Kuwait City, May 25: Central banks in the four Gulf states that signed a monetary union pact are studying the impact of the eurozone crisis on their own common currency plans, Kuwait’s foreign minister said on Tuesday.
“This is a highly technical issue and is being handled by the central banks of the member states,” Sheikh Mohammed al-Sabah, whose country is the rotating president of the six-member Gulf Cooperation Council (GCC), told reporters.
Bahrain, Kuwait, Qatar and Saudi Arabia signed the monetary pact while the United Arab Emirates, the second-biggest GCC economy, and Oman pulled out.
Sheikh Mohammed said on Sunday that the four GCC states had paused on monetary union to draw lessons from the debt crisis in Europe and its impact on the euro.
“A pause is not a stop,” Sheikh Mohammed said on Tuesday. “A pause is a reflection … to see what went wrong.”
The minister pointed to “a lot of discussion in Europe about what went wrong” regarding the debt crisis and the euro. “In that sense, we are following that discussion and we are trying to learn from their mistakes.”
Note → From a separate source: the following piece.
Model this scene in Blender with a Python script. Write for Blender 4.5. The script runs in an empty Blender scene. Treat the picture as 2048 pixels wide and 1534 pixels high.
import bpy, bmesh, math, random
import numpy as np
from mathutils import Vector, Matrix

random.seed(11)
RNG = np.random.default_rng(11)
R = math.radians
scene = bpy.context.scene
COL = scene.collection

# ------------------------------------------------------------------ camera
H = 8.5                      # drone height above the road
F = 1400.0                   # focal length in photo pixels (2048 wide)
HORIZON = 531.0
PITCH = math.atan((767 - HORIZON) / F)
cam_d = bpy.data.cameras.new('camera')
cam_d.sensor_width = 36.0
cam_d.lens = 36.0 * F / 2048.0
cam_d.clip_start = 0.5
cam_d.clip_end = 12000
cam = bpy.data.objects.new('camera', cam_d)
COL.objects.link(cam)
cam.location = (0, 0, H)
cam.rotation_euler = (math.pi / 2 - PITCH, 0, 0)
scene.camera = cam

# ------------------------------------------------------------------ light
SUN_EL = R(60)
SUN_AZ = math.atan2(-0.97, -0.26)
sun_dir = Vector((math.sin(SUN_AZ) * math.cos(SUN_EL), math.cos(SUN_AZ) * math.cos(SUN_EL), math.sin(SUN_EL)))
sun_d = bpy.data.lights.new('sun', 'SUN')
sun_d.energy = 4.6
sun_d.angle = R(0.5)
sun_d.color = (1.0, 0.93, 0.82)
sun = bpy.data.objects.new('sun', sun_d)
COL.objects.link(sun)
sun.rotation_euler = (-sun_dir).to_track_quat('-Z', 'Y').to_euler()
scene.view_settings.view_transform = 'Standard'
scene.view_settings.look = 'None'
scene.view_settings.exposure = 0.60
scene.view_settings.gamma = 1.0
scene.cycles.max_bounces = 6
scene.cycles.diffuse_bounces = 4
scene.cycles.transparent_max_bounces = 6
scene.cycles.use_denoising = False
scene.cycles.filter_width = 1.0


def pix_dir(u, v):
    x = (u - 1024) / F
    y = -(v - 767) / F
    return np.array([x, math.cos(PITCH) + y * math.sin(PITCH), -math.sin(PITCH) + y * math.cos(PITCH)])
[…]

The Kuwaiti minister insisted the energy-rich GCC states would go ahead with monetary union and a common currency.
“We are going ahead with the common currency. We just want to make sure that the lessons of the Greek drama does not escape us … When we hit the start button again, we might be faster, more assured and confident.”
At their summit in Kuwait in December, the four GCC members officially launched monetary union and later set up a monetary council, a precursor for a future GCC central bank.